Sobre todo, que desde hace mucho se descubrió la superioridad masculina para conducir los carritos en el súper, sin estorbar, golpear mercancía ni chocar con otros, a menos que sea intencional o que sólo vaya en vacaciones o en días festivos.
Hace un par de décadas alguna cadena de supermercados intentó poner calculadoras en el asidero de los carritos para que los hombres, más metódicos y menos intuitivos, supieran si les alcanzaba el efectivo o debían pagar con tarjeta de crédito; las mujeres se defendieron diciendo que si calculaban peor, al menos no compraban tantas cosas inútiles.
Pero ninguno igualaba a las de la época de los mercados y las canastas, porque fuera la señora, la hija mayorcita, la muchacha, siempre les alcanzaba el gasto y hasta le sobraba cambio, que les servía para que los adolescentes les cargaran la canasta, si es que no lo hacían gratis.
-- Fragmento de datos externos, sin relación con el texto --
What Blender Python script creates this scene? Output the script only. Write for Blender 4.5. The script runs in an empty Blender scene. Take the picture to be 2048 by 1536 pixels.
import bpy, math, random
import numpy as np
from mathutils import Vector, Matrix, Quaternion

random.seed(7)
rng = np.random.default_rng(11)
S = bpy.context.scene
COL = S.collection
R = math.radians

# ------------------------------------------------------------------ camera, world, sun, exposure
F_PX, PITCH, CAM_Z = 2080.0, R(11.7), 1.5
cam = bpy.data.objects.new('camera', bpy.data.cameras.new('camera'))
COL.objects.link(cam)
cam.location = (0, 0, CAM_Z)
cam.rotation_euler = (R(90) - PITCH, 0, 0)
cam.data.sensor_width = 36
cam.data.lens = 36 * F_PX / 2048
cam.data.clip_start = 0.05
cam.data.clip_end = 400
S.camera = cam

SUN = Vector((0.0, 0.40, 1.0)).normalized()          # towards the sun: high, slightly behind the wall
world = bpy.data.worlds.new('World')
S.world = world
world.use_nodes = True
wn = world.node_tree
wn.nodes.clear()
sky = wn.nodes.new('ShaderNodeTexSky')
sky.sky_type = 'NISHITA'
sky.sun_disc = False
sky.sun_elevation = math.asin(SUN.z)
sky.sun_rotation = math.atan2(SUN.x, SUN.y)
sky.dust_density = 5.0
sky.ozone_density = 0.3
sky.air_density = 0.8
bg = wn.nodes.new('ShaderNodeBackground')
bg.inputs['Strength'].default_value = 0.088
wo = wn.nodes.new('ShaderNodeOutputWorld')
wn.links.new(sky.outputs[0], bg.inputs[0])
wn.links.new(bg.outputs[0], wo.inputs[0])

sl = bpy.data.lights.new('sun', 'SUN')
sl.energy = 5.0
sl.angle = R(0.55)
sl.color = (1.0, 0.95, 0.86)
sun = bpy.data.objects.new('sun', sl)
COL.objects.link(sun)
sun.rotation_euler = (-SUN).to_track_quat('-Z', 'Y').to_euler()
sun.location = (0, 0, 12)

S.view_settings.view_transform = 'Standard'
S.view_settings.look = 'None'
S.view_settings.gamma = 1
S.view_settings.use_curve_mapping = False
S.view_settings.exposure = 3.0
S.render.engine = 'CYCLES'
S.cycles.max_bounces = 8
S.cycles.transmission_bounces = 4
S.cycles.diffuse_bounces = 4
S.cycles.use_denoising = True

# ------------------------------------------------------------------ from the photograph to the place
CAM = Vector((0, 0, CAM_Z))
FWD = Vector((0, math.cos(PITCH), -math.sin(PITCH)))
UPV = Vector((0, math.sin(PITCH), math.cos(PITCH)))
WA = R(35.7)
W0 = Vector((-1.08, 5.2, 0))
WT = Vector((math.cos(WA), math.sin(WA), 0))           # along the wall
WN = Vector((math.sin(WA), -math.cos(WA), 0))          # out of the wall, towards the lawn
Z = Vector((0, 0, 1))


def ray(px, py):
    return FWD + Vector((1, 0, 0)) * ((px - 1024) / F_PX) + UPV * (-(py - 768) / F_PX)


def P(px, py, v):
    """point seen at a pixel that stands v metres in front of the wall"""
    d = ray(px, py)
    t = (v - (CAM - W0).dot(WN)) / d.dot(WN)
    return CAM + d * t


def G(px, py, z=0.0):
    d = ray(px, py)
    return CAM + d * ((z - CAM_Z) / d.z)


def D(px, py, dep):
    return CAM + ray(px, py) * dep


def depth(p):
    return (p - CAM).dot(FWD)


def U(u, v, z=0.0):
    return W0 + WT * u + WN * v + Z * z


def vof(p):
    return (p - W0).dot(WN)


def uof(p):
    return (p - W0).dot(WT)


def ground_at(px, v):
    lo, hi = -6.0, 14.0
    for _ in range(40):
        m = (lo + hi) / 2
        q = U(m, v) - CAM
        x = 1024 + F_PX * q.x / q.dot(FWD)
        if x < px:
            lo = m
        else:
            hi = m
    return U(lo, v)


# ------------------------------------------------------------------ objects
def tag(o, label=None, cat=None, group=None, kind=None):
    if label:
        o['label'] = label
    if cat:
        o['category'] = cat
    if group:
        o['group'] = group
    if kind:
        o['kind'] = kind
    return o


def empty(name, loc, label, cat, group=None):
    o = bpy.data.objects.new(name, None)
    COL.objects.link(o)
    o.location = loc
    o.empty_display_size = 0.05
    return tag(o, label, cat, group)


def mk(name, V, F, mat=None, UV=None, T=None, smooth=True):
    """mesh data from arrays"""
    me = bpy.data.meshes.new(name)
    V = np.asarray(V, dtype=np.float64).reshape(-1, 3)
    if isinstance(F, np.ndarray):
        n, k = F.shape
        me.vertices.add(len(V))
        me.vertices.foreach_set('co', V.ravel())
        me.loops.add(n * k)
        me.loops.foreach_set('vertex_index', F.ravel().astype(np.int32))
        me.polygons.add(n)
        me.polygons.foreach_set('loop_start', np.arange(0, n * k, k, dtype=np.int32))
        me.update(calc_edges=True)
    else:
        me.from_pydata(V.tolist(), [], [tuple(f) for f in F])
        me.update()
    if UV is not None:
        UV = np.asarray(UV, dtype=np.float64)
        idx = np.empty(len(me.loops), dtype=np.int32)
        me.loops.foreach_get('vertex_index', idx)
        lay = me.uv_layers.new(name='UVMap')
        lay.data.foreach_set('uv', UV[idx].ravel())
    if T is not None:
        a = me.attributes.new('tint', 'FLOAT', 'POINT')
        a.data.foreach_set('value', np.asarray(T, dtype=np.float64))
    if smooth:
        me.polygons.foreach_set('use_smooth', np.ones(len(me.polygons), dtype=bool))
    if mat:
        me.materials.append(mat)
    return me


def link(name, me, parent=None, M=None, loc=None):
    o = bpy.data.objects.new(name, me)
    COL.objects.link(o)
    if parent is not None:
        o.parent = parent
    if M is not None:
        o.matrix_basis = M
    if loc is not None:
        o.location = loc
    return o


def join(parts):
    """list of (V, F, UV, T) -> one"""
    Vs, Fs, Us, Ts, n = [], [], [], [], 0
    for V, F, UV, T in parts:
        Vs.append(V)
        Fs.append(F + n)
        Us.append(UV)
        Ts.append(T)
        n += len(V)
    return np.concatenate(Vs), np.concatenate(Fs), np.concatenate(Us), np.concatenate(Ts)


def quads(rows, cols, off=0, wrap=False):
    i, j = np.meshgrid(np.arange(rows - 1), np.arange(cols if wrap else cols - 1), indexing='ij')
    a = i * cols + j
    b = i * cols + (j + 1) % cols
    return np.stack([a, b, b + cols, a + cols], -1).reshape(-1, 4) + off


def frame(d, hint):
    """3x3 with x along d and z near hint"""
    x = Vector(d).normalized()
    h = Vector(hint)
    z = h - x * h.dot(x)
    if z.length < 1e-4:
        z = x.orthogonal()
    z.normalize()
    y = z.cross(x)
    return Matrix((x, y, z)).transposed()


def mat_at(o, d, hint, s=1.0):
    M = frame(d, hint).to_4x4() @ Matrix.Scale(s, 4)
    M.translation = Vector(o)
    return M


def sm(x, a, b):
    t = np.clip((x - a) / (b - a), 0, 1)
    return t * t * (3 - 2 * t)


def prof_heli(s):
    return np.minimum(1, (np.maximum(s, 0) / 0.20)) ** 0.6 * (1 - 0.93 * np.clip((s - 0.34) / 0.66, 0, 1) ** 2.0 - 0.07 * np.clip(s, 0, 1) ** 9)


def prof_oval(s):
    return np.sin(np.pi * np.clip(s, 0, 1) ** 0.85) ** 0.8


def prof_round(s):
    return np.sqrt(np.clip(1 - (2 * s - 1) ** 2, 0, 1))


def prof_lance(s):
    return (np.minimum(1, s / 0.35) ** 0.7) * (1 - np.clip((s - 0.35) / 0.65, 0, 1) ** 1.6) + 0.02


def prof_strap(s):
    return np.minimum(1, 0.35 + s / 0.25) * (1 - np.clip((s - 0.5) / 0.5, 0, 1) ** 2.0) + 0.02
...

(Ésta resume varias notas aparecidas en el diario El Financiero, entre noviembre y diciembre de 1999, y no fueron incluidas en Baúl de recuerdos --Oceano, 2001--, que luego de meses fuera de las librerías vuelve a estar disponible, al menos en la Librería Madero, en Madero, antes Plateros, a unos pasos de Gante y de la primera casa de Rulfo en el DF.)